| Direction |
Look through the material below and give the number of lines holding "scene", with no other words.

| Dataset section |
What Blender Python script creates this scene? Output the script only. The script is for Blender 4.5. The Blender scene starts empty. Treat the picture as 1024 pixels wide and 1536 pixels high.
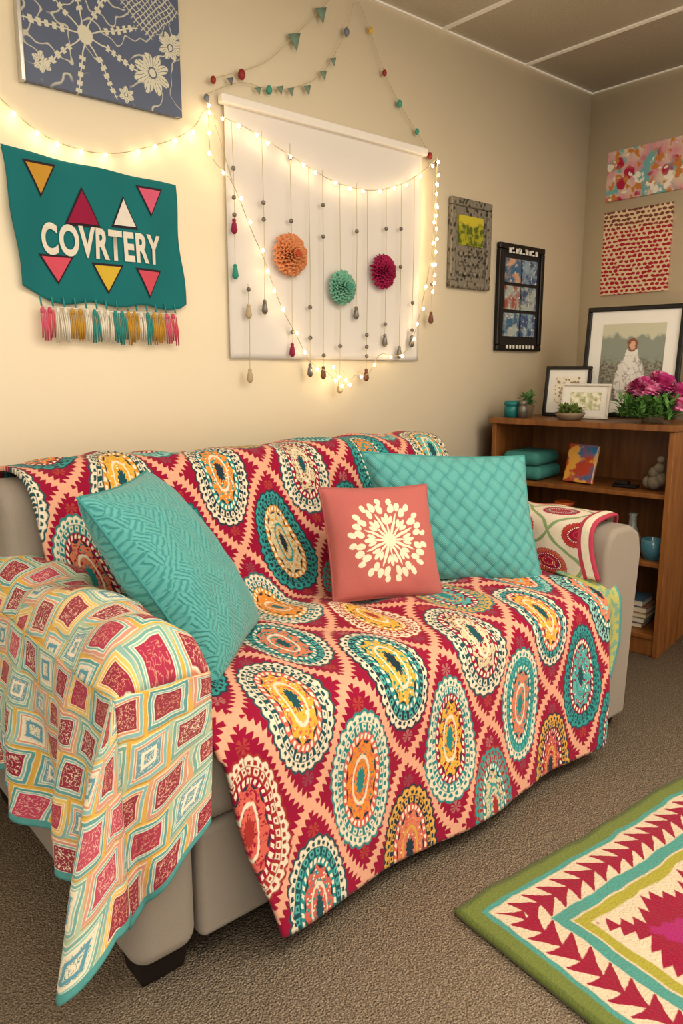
import bpy, math, random
from mathutils import Vector, Matrix, noise
random.seed(7)
sc=bpy.context.scene
try:
    sc.view_settings.view_transform='Standard'; sc.view_settings.look='None'
except Exception: pass
PI=math.pi
def hx(s,a=1.0):
    s=s.lstrip('#'); o=[]
    for i in (0,2,4):
        c=int(s[i:i+2],16)/255.
        o.append(c/12.92 if c<=.04045 else ((c+.055)/1.055)**2.4)
    return (o[0],o[1],o[2],a)
# ---------------------------------------------------------------- node DSL
class E:
    def __init__(s,b,k): s.b=b; s.k=k
    def __add__(s,o): return s.b.m('ADD',s,o)
    __radd__=__add__
    def __sub__(s,o): return s.b.m('SUBTRACT',s,o)
    def __rsub__(s,o): return s.b.m('SUBTRACT',o,s)
    def __mul__(s,o): return s.b.m('MULTIPLY',s,o)
    __rmul__=__mul__
    def __truediv__(s,o): return s.b.m('DIVIDE',s,o)
    def __rtruediv__(s,o): return s.b.m('DIVIDE',o,s)
class B:
    def __init__(s,name):
        s.mat=bpy.data.materials.new(name); s.mat.use_nodes=True
        s.nt=s.mat.node_tree
        s.p=[n for n in s.nt.nodes if n.type=='BSDF_PRINCIPLED'][0]
        s.tc=s.nt.nodes.new('ShaderNodeTexCoord')
    def put(s,inp,v):
        if isinstance(v,E): s.nt.links.new(v.k,inp)
        else: inp.default_value=v
    def m(s,op,*a,clamp=False):
        n=s.nt.nodes.new('ShaderNodeMath'); n.operation=op; n.use_clamp=clamp
        for i,x in enumerate(a): s.put(n.inputs[i],x)
        return E(s,n.outputs[0])
    def xyz(s,which='UV'):
        n=s.nt.nodes.new('ShaderNodeSeparateXYZ'); s.nt.links.new(s.tc.outputs[which],n.inputs[0])
        return [E(s,o) for o in n.outputs]
    def vec(s,x,y,z=0.0):
        n=s.nt.nodes.new('ShaderNodeCombineXYZ')
        for i,q in enumerate((x,y,z)): s.put(n.inputs[i],q)
        return E(s,n.outputs[0])
    def mix(s,f,a,b):
        n=s.nt.nodes.new('ShaderNodeMix'); n.data_type='RGBA'
        s.put(n.inputs[0],f); s.put(n.inputs[6],a); s.put(n.inputs[7],b)
        return E(s,n.outputs[2])
    def noise(s,scale,detail=3,vec=None,rough=.5):
        n=s.nt.nodes.new('ShaderNodeTexNoise'); n.inputs['Scale'].default_value=scale
        n.inputs['Detail'].default_value=detail; n.inputs['Roughness'].default_value=rough
        s.nt.links.new(vec.k if vec else s.tc.outputs['Object'],n.inputs['Vector'])
        return E(s,n.outputs[0])
    def vor(s,scale,vec=None,feature='F1'):
        n=s.nt.nodes.new('ShaderNodeTexVoronoi'); n.feature=feature; n.inputs['Scale'].default_value=scale
        s.nt.links.new(vec.k if vec else s.tc.outputs['Object'],n.inputs['Vector'])
        return E(s,n.outputs['Distance']),(E(s,n.outputs['Color']) if feature!='DISTANCE_TO_EDGE' else None)
    def st(s,x,e,w=.02):      # 0 below e, 1 above
        return s.m('MULTIPLY_ADD',x-e,1.0/w,.5,clamp=True)
    def lo(s,x,e,w=.02): return 1.0-s.st(x,e,w)
    def f(s,op,x,y=None): return s.m(op,x) if y is None else s.m(op,x,y)
    def hash(s,i,j,k=0.): return s.m('FRACT',s.m('SINE',i*12.9898+j*78.233+k)*4375.85)
    def ramp(s,h,cols):
        c=cols[0]
        for i in range(1,len(cols)): c=s.mix(s.m('GREATER_THAN',h,i/len(cols)),c,cols[i])
        return c
    def done(s,col,rough=.8,h=None,hs=.5,hd=.01,sheen=0.,metal=0.,em=None,ems=0.,spec=.3,trans=0.):
        s.put(s.p.inputs['Base Color'],col); s.put(s.p.inputs['Roughness'],rough)
        s.p.inputs['Metallic'].default_value=metal
        s.p.inputs['Specular IOR Level'].default_value=spec
        if sheen: s.p.inputs['Sheen Weight'].default_value=sheen; s.p.inputs['Sheen Roughness'].default_value=.5
        if trans: s.p.inputs['Transmission Weight'].default_value=trans
        if em: s.put(s.p.inputs['Emission Color'],em); s.p.inputs['Emission Strength'].default_value=ems
        if h is not None:
            n=s.nt.nodes.new('ShaderNodeBump'); n.inputs['Strength'].default_value=hs; n.inputs['Distance'].default_value=hd
            s.nt.links.new(h.k,n.inputs['Height']); s.nt.links.new(n.outputs[0],s.p.inputs['Normal'])
        return s.mat
def plain(name,c,rough=.7,var=.12,scale=30,metal=0.,hs=.15,**k):
    b=B(name); n=b.noise(scale,3); c=hx(c) if isinstance(c,str) else c
    d=(c[0]*(1-var*2),c[1]*(1-var*2),c[2]*(1-var*2),1)
    return b.done(b.mix(n,d,(min(1,c[0]*(1+var)),min(1,c[1]*(1+var)),min(1,c[2]*(1+var)),1)),rough,h=n,hs=hs,hd=.004,metal=metal,**k)
# ---------------------------------------------------------------- mesh helpers
XF=[Matrix.Identity(4)]
def link(ob,parent=None):
    sc.collection.objects.link(ob)
    if parent: ob.parent=parent
    return ob
def empty(name):
    e=bpy.data.objects.new(name,None); e.empty_display_size=.05; return link(e)
def mesh(name,vs,fs,mats,parent=None,uvs=None,smooth=True,midx=None):
    me=bpy.data.meshes.new(name); X=XF[-1]
    me.from_pydata([tuple(X@Vector(v)) for v in vs],[],fs)
    if not isinstance(mats,(list,tuple)): mats=[mats]
    for m in mats: me.materials.append(m)
    if uvs:
        ul=me.uv_layers.new(name='UVMap')
        for l in me.loops: ul.data[l.index].uv=uvs[l.vertex_index]
    for i,p in enumerate(me.polygons):
        p.use_smooth=smooth
        if midx: p.material_index=midx[i]
    me.update()
    return link(bpy.data.objects.new(name,me),parent)
class Acc:
    def __init__(s): s.v=[];s.f=[];s.mi=[];s.uv=[]
    def add(s,vs,fs,mi=0,uv=None):
        o=len(s.v); s.v+=[tuple(v) for v in vs]; s.f+=[tuple(i+o for i in f) for f in fs]; s.mi+=[mi]*len(fs)
        s.uv+= uv if uv else [(0,0)]*len(vs)
    def box(s,lo,hi,mi=0):
        x0,y0,z0=lo;x1,y1,z1=hi
        s.add([(x0,y0,z0),(x1,y0,z0),(x1,y1,z0),(x0,y1,z0),(x0,y0,z1),(x1,y0,z1),(x1,y1,z1),(x0,y1,z1)],
              [(0,3,2,1),(4,5,6,7),(0,1,5,4),(1,2,6,5),(2,3,7,6),(3,0,4,7)],mi)
    def sphere(s,c,r,mi=0,n=8,sz=1.):
        vs=[];fs=[];m=n//2+1
        for i in range(m):
            t=PI*i/(m-1)
            for j in range(n):
                a=2*PI*j/n; vs.append((c[0]+r*math.sin(t)*math.cos(a),c[1]+r*math.sin(t)*math.sin(a),c[2]+r*sz*math.cos(t)))
        for i in range(m-1):
            for j in range(n): fs.append((i*n+j,(i+1)*n+j,(i+1)*n+(j+1)%n,i*n+(j+1)%n))
        s.add(vs,fs,mi)
    def tube(s,pts,r,mi=0,n=5):
        P=[Vector(p) for p in pts]; vs=[];fs=[]
        for i,p in enumerate(P):
            d=(P[min(i+1,len(P)-1)]-P[max(i-1,0)]).normalized()
            a=d.orthogonal().normalized() if abs(d.y)>.9 else d.cross(Vector((0,1,0))).normalized()
            b=d.cross(a)
            for j in range(n):
                t=2*PI*j/n; vs.append(p+a*math.cos(t)*r+b*math.sin(t)*r)
        for i in range(len(P)-1):
            for j in range(n): fs.append((i*n+j,i*n+(j+1)%n,(i+1)*n+(j+1)%n,(i+1)*n+j))
        s.add(vs,fs,mi)
    def lathe(s,prof,c=(0,0,0),n=20,mi=0):
        vs=[];fs=[]
        for (r,z) in prof:
            for j in range(n): vs.append((c[0]+r*math.cos(2*PI*j/n),c[1]+r*math.sin(2*PI*j/n),c[2]+z))
        for i in range(len(prof)-1):
            for j in range(n): fs.append((i*n+j,i*n+(j+1)%n,(i+1)*n+(j+1)%n,(i+1)*n+j))
        s.add(vs,fs,mi)
    def out(s,name,mats,parent=None,smooth=True,bevel=0,uv=False):
        o=mesh(name,s.v,s.f,mats,parent,s.uv if uv else None,smooth,s.mi)
        if bevel:
            b=o.modifiers.new('bev','BEVEL'); b.width=bevel; b.segments=3; b.limit_method='ANGLE'; b.angle_limit=.6
            w=o.modifiers.new('wn','WEIGHTED_NORMAL')
        return o
def cbox(name,lo,hi,mat,parent=None,bevel=.01):
    a=Acc(); a.box(lo,hi); return a.out(name,mat,parent,bevel=bevel)
def surf(name,nu,nv,fn,mats,parent=None,uvf=None,thick=0.,mif=None):
    vs=[];uv=[];fs=[];mi=[]
    for j in range(nv+1):
        for i in range(nu+1):
            a=i/nu;b=j/nv; vs.append(fn(a,b)); uv.append(uvf(a,b) if uvf else (a,b))
    for j in range(nv):
        for i in range(nu):
            k=j*(nu+1)+i; fs.append((k,k+1,k+nu+2,k+nu+1)); mi.append(mif((i+.5)/nu,(j+.5)/nv) if mif else 0)
    o=mesh(name,vs,fs,mats,parent,uv,True,mi)
    if thick:
        s=o.modifiers.new('sol','SOLIDIFY'); s.thickness=thick; s.offset=0
    return o
def lerp(a,b,t): return a+(b-a)*t
def sst(a,b,x):
    t=max(0,min(1,(x-a)/(b-a))); return t*t*(3-2*t)
def pl(pts,t):
    for i in range(len(pts)-1):
        if t<=pts[i+1][0]: 
            k=(t-pts[i][0])/(pts[i+1][0]-pts[i][0]); return lerp(pts[i][1],pts[i+1][1],max(0,k))
    return pts[-1][1]
def chaikin(P,n=2):
    for _ in range(n):
        Q=[P[0]]
        for a,b in zip(P,P[1:]):
            Q.append(tuple(lerp(x,y,.25) for x,y in zip(a,b))); Q.append(tuple(lerp(x,y,.75) for x,y in zip(a,b)))
        Q.append(P[-1]); P=Q
    return P
def arc(P):
    L=[0.]
    for a,b in zip(P,P[1:]): L.append(L[-1]+math.dist(a,b))
    return L
def at(P,L,s):
    s=max(0,min(L[-1],s))
    for i in range(len(P)-1):
        if s<=L[i+1]+1e-9:
            k=(s-L[i])/max(1e-9,L[i+1]-L[i]); return tuple(lerp(x,y,k) for x,y in zip(P[i],P[i+1]))
    return P[-1]
def nz(x,y,z,s=1.): return noise.noise(Vector((x*s,y*s,z*s)))

# ---------------------------------------------------------------- colours
TEAL=hx('#1c8886');DTEAL=hx('#0e4a50');NAVY=hx('#17323c');CREAM=hx('#ecdcc2');MAG=hx('#960a34');PEACH=hx('#e0a88c')
ORG=hx('#dd8630');YEL=hx('#dcb440');COR=hx('#cc5f50');AQUA=hx('#4fa8a2');PINK=hx('#c8406a')
WY=2.5; WX=3.95; CH=2.79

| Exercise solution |
2